FEMA sent its first ever test of the 'Presidential Alert' to your phone today, here's why you got it


You might have been alarmed when your phone suddenly buzzed with an emergency alert from the president Wednesday afternoon – luckilly, it was only a test.

But unlike the emergency alerts and AMBER alerts that you can toggle off on your smartphone, you’re not able to switch off the notification for this “presidential alert,” which is designed to be used “in the event of a national emergency,” the Federal Emergency Management Agency says.

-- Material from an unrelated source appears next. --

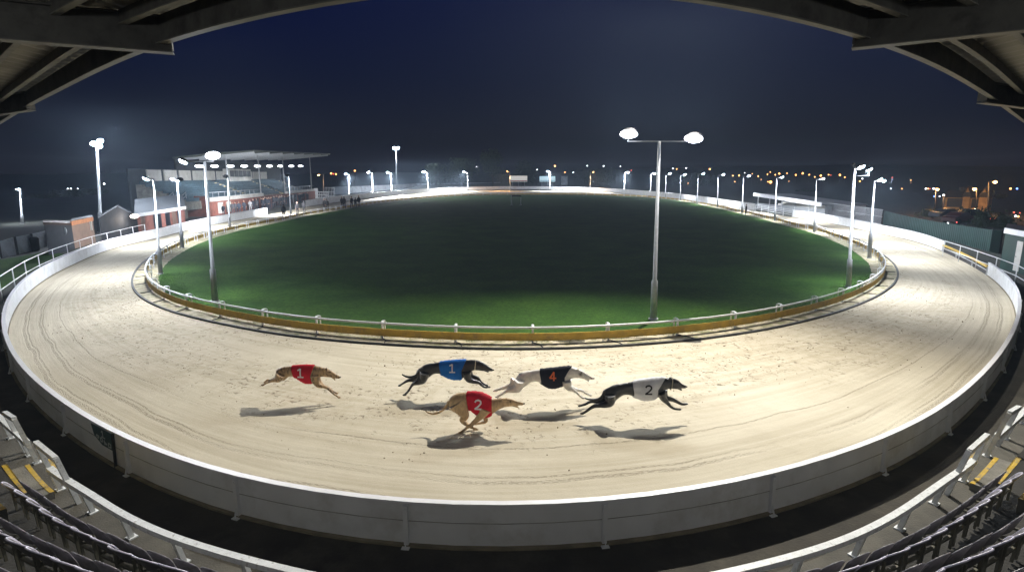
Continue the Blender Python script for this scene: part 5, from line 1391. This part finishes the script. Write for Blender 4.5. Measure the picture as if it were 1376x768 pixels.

Wednesday’s special Presidential Alert was pretty similar to any emergency alert you’ve gotten before. Your phone vibrates and emits a loud abrasive tone that’s likely to freak you out if you’re not anticipating it. A message also appeared on your screen that said, “THIS IS A TEST of the National Wireless Emergency Alert System. No action is needed.”

In theory, anyone with a wireless cell phone should have received the test emergency message Wednesday anytime between 2:18 p.m. Eastern and the half-hour window that follows.

This is the first time the government has tested the national emergency alert system. The test was originally scheduled for Sept. 20, but was postponed so FEMA could focus on responding to Hurricane Florence.

FEMA first created the alert system to adhere to a law passed in 2016 under former President Barack Obama, which gives the president the ability to send out nationwide alerts addressing public safety issues.